--- In [email protected], TurquoiseB <[EMAIL PROTECTED]> wrote:
>
> --- In [email protected], Vaj <vajranatha@> wrote:
> >
> > What a wonderful story, thanks for sharing it! It speaks 
> > volumes to your integrity that you have not cordoned off 
> > parts of your past but bring them so nicely into the 
> > present. Very open minded and whole.
> 
> Kind of like having no fences, as opposed to surrounding
> oneself with barbed wire and the expectation that anyone
> who approaches it is an enemy. Can you imagine a couple
> of the TM apologists here actually having a good time at 
> a party of people who are no longer part of the TMO? 
> They'd be on their guard every moment, waiting for the
> offhand remark they could interpret as an attack.

There is "meat" in this for analyzing many things,
including the Middle East crisis. When you've set
up things in your mind to create a "them vs. us"
scenario with your neighbors, after a few years of
this even peace overtures are viewed as just a 
concealed attack.

Similarly, in spiritual groups that cultivate this
sense of "them vs. us," the perceptions of those who
buy into it become warped over time, with the result
being a kind of *lack* of openness, a tendency to
"read" any interpretation of dogma other than their
own as a challenge and any response other than "Of
course you're 100% right" as an attack.

When your self-description becomes "defender of the
faith," whether in secular life or spiritual, weird 
things happen. The consistent overreaction of some
people here to comments that most people would see
nothing wrong with reminds me often of a scenario
from the Sixties in Davis, CA. A guy of draft age 
got his draft notice and went out drinking and 
commisserating with some friends. During the course
of the evening, the fellow borrowed a lipstick from
one of the girls and wrote across his draft notice,
"Johnson's war in Asia makes America puke," put it
in an envelope, and mailed it to the White House.

He forgot about it until, a couple of nights later,
he was awakened by the sound of his door hitting the
floor, as agents from the local police, state police,
FBI, and Secret Service came storming into his house,
waving guns and pointing them at him. His neighbor
happened to be a reporter for the Sacramento Bee, and
came over to see what was going on, and so happened
to be there and able to report on the Secret Service
agent in charge's reply when the fellow asked, "WHY
are you here? What do you think that I did."

The SS agent said, "Well, you threatened the life of
the President?"

The poor college kid explained exactly what he had
done and asked, "How could that possibly be inter-
preted as threatening the life of the President?"

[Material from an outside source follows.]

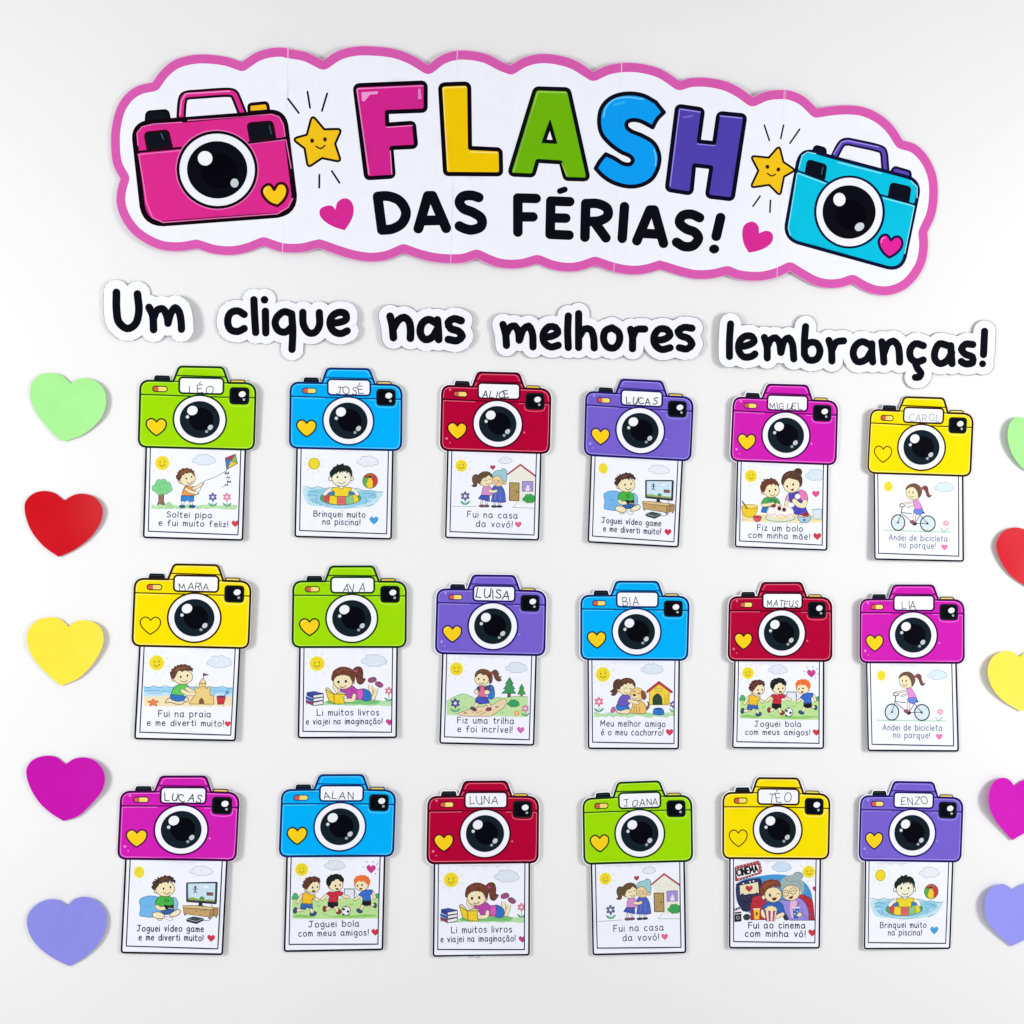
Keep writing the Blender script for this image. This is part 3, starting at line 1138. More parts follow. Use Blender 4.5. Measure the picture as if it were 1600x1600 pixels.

The Secret Service agent said, "Well, if everyone
puked on the President, he'd die."

The story was all over the California press the next
morning, and the Secret Service had a lot of Lucy-like
'splaining to do.

But the real culprit was their self-description. Their
*job*, as they saw it, was to be alert to danger 
*everywhere*. And the more they looked for it, the
more of it they saw. "That which you focus on grows
stronger in your life."

The problem with the "them vs. us" mentality is that
it becomes a kind of perpetual motion machine. The
more isolated the "us" folks get, the longer they 
consider themselves superior to "them," the more
*likely* it is that they will find something in 
*anything* that one of "them" says to go ballistic
over. Their very self description paints them as
defenders of the faith, a "job description" that 
would be meaningless if there were no "attacks" on
that faith. Therefore, they see attacks everywhere, 
and spring into action to "defend" against each attack 
that they imagine. This reinforces their sense of self
importance and gives them an adrenaline rush, so they
get addicted to the process, so when the current "attack"
is dealt with, they find themselves longing for another.
And, of course, once you've set yourself up to think
this way, there is *always* another.

It's a sad cycle in my opinion, one that can be broken
only by the person *within* the barbed wire fence. The
people "outside" the fence -- the "them" to their "us" --
cannot ever really stop the cycle. The "them" folks
could be playing with their kids next to the barbed
wire, collecting wildflowers for the dinner table back
home, and the "us" folks watching from inside the barbed
wire prision they built around themselves will be 
convinced that they're planting land mines.

So it goes in the Middle East, so it goes here on FFL.